Islam sebagai agama memiliki beberapa dimensi kehidupan. Ia
mengandung setidaknya dua aspek, yakni aspek normatif dan historis. Aspek
normatif terkait dengan posisi Islam sebagai ajaran agama yang tak terikat
ruang dan waktu serta bersifat sakral dan dogmatif. Aspek kedua adalah aspek
historis yang merupakan bagian dari praktik ekspresi keberagamaan yang terikat
dengan ruang dan waktu serta bersifat profan.
Pola Normatif
Pada mulanya Umar bin Khattab marah bukan kepalang setelah
dikabari bahwa adiknya menjadi pengikut Muhammad. Ia tak menyangka adiknya
terpengaruh oleh Muhammad. Segera ia mendatangi rumah Fatimah binti Khattab dan
betapa terkejut ketika ia mendapati adiknya membacakan beberapa penggalan ayat-ayat
al-Quran.
Umar segera mengetuk pintu, menampar keras adiknya, lalu merebut
perkamen yang tercantum ayat-ayat al-Quran.

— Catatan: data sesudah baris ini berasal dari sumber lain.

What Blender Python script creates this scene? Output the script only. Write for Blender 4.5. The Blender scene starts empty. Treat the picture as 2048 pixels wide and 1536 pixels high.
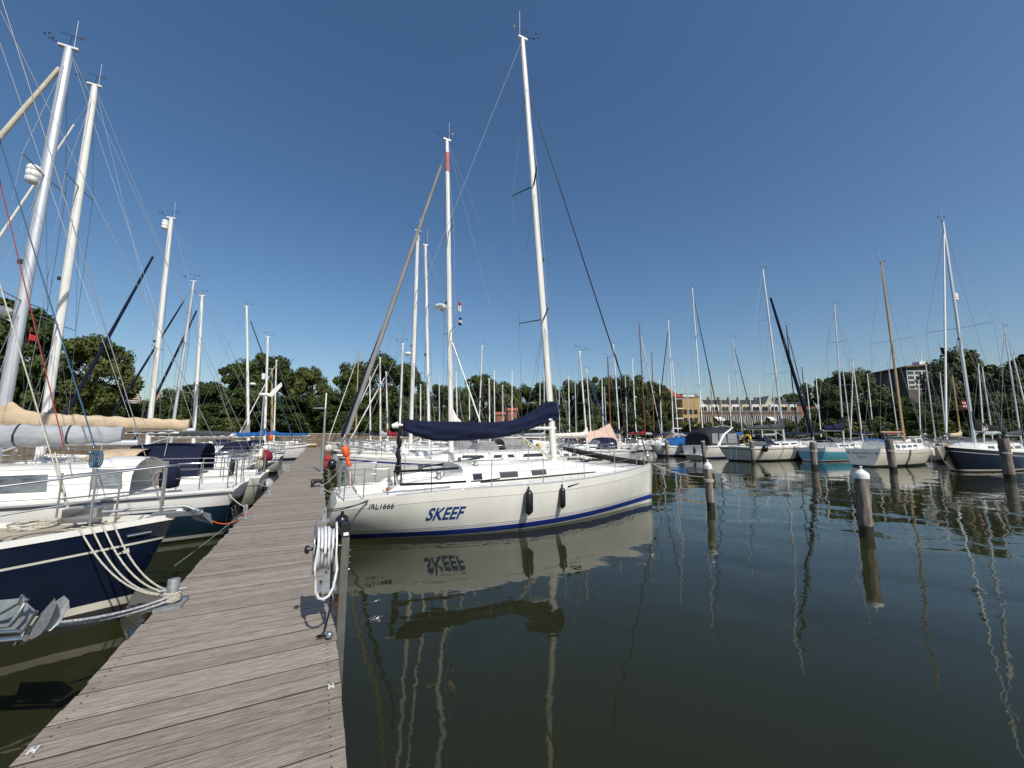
# marina scene: white racing yacht beside a plank jetty
SKY_STR, SKY_DUST, SKY_OZ, SKY_AIR, SKY_SAT, SUN_STR, EXPO, WAVE = .111, 1.4, 2.2, 1.1, 1.19, 4.6, .0, 1.0
import bpy, math, random
from mathutils import Vector, Matrix
R = math.radians
C = bpy.context.scene.collection
random.seed(7)
# ------------------------------------------------------------------ camera geometry (2048 x 1536 reference pixels)
F, CX, CY, HW = 775.0, 1024.0, 768.0, 2.2
P = math.atan(100.0 / F); SP, CP = math.sin(P), math.cos(P)
def ray(px, py):
    x = px - CX; u = CY - py; y = F * CP - u * SP
    return x / y, (F * SP + u * CP) / y
def W(px, py, Y):                       # world point seen at a pixel, at forward distance Y
    a, b = ray(px, py); return Vector((a * Y, Y, HW + b * Y))
def G(px, py, z=0.0):                   # world point seen at a pixel, on the level z
    a, b = ray(px, py); Y = (z - HW) / b; return Vector((a * Y, Y, z))
TH = math.atan2(.4415, .897)            # heading of the berths, square to the jetty
HX = Vector((math.cos(TH), math.sin(TH), 0)); DX = Vector((-HX.y, HX.x, 0))
EL = Vector((-2.437, 2.093, 0)); ER = Vector((-.794, 2.093, 0)) # jetty edges: point + t*DX
ER = EL + HX * ((ER - EL).dot(HX))
JW = (ER - EL).length
# ------------------------------------------------------------------ materials
MATS = {}
def mat(name, col, rough=.5, metal=0., var=.08, vs=3., bump=0., bs=40., coat=0., spec=.5, col2=None, stretch=None, alpha=1., trans=0.):
    if name in MATS: return MATS[name]
    m = bpy.data.materials.new(name); m.use_nodes = True; nt = m.node_tree; b = nt.nodes['Principled BSDF']
    b.inputs['Roughness'].default_value = rough; b.inputs['Metallic'].default_value = metal
    b.inputs['Coat Weight'].default_value = coat; b.inputs['Specular IOR Level'].default_value = spec
    b.inputs['Alpha'].default_value = alpha; b.inputs['Transmission Weight'].default_value = trans
    tc = nt.nodes.new('ShaderNodeTexCoord'); src = tc.outputs['Object']
    if stretch:
        mp = nt.nodes.new('ShaderNodeMapping'); mp.inputs['Scale'].default_value = stretch
        nt.links.new(src, mp.inputs[0]); src = mp.outputs[0]
    n = nt.nodes.new('ShaderNodeTexNoise'); n.inputs['Scale'].default_value = vs; n.inputs['Detail'].default_value = 6; n.inputs['Roughness'].default_value = .65
    nt.links.new(src, n.inputs['Vector'])
    cr = nt.nodes.new('ShaderNodeValToRGB'); nt.links.new(n.outputs[0], cr.inputs[0])
    c2 = col2 or tuple(c * (1 - 2.2 * var) for c in col)
    cr.color_ramp.elements[0].position = .32; cr.color_ramp.elements[1].position = .62
    cr.color_ramp.elements[0].color = (*c2, 1); cr.color_ramp.elements[1].color = (*col, 1)
    nt.links.new(cr.outputs[0], b.inputs['Base Color'])
    if bump:
        n2 = nt.nodes.new('ShaderNodeTexNoise'); n2.inputs['Scale'].default_value = bs; n2.inputs['Detail'].default_value = 5
        nt.links.new(src, n2.inputs['Vector'])
        bp = nt.nodes.new('ShaderNodeBump'); bp.inputs['Strength'].default_value = bump; bp.inputs['Distance'].default_value = .02
        nt.links.new(n2.outputs[0], bp.inputs['Height']); nt.links.new(bp.outputs[0], b.inputs['Normal'])
    MATS[name] = m; return m
WHITE = mat('gelcoat_white', (.78, .77, .72), .25, var=.05, vs=2.2, coat=.3)
CREAM = mat('gelcoat_cream', (.74, .71, .60), .28, var=.06, vs=1.5, coat=.3)
DECK = mat('deck_nonskid', (.72, .71, .66), .7, var=.07, vs=4, bump=.2, bs=160)
TEAK = mat('teak_grey', (.34, .28, .21), .75, var=.15, vs=5, stretch=(1, 12, 12), bump=.2)
NAVY = mat('hull_navy', (.008, .014, .034), .12, var=.1, coat=.5)
BLUE = mat('hull_blue', (.010, .032, .055), .18, var=.1, coat=.5)
CYAN = mat('hull_cyan', (.10, .38, .50), .3, var=.08, coat=.3)
MAROON = mat('hull_maroon', (.10, .012, .022), .25, var=.1, coat=.3)
ROYAL = mat('stripe_blue', (.012, .03, .20), .3, var=.05)
BLACK = mat('black_paint', (.012, .012, .014), .4, var=.1)
DARK = mat('antifouling', (.03, .03, .028), .7, var=.2)
GREYP = mat('grey_stripe', (.22, .23, .24), .5)
ALU = mat('mast_aluminium', (.66, .68, .70), .38, .55, var=.09, vs=2, stretch=(8, 8, .6))
ALW = mat('mast_white', (.74, .73, .69), .35, .0, var=.08, vs=2.5, stretch=(6, 6, .5))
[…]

Umar membaca ayat tersebut dan
mendapati bahwa tak ada yang salah pada ayat tersebut. Sebaliknya, ayat-ayat
tersebut mengandung hal yang mencerahkan jiwa. Hati Umar pun terpanggil. Ia
meminta agar diantar menuju rumah Muhammad.
Dari sini, Umar kemudian masuk Islam, berikrar syahadat dan
baru belajar Islam. Apa artinya?
Umar menjadi seorang muslim terlebih dahulu baru kemudian
belajar bagaimana bertindak menjadi muslim yang baik. Yang dipelajari oleh Umar
adalah doktrin-doktrin agama. Tujuannya untuk diamalkan yang hasil akhirnya
menjadi pribadi muslim yang sempurna. Dalam konteks Islam kontemporer,
prototipe muslim sempurna adalah ustad atau kiai.
Inilah yang disebut dengan kajian atau studi Islam normatif.
Titik berangkatnya adalah mengkaji Islam untuk diketahui, diamalkan, dan
diinternalisasikan dalam seorang pribadi muslim, baik dalam ruang privat
ataupun dalam ruang publik.
Pola Historis
Dalam kenyataannya, umat Islam tidaklah hidup sendiri yang
terasing dengan komunitas lain yang nonmuslim. Umat Islam terkait dan terikat
dengan banyak komunitas lain yang nonmuslim. Komunitas atau seorang nonmuslim
ini berinteraksi dengan masyarakat muslim. Dari sini mereka kemudian mengenal
karakter dan perilaku umat Islam. Cepat atau lambat mereka belajar Islam.
Mereka mempelajari Islam bukan untuk diamalkan dan
diinternalisasikan. Tujuannya hanya sebatas mengumpulkan informasi atau
pengetahuan (knowledge) lalu disistematisir menjadi sebuah ilmu
pengetahuan (science). Tentu saja pengetahuan atau bahkan ilmu
pengetahuan tentang Islam ini pada mulanya bersifat netral dan bisa digunakan
dalam banyak kepentingan.
Aspek yang dikaji bukan lagi Islam sebagai doktrin,
melainkan Islam sebagai fenomena sosial kemasyarakatan. Aspek-aspek yang dikaji
kemudian melebar mulai dari aspek sosial, politik, ekonomi, budaya, hukum, dan
sebagainya. Subjek yang dikaji tak lagi melulu teks verbal dalam bentuk kitab
suci, melainkan manusia yang menjalankan ajaran Islam.
Pengkajian Islam dalam kerangka ini tidak akan menghasilkan seorang
ulama atau kiai. Mereka yang fokus mengkajinya akan menjadi sesosok ilmuan.
Disampaikan di kelas Studi Islam pada 20 September 2016.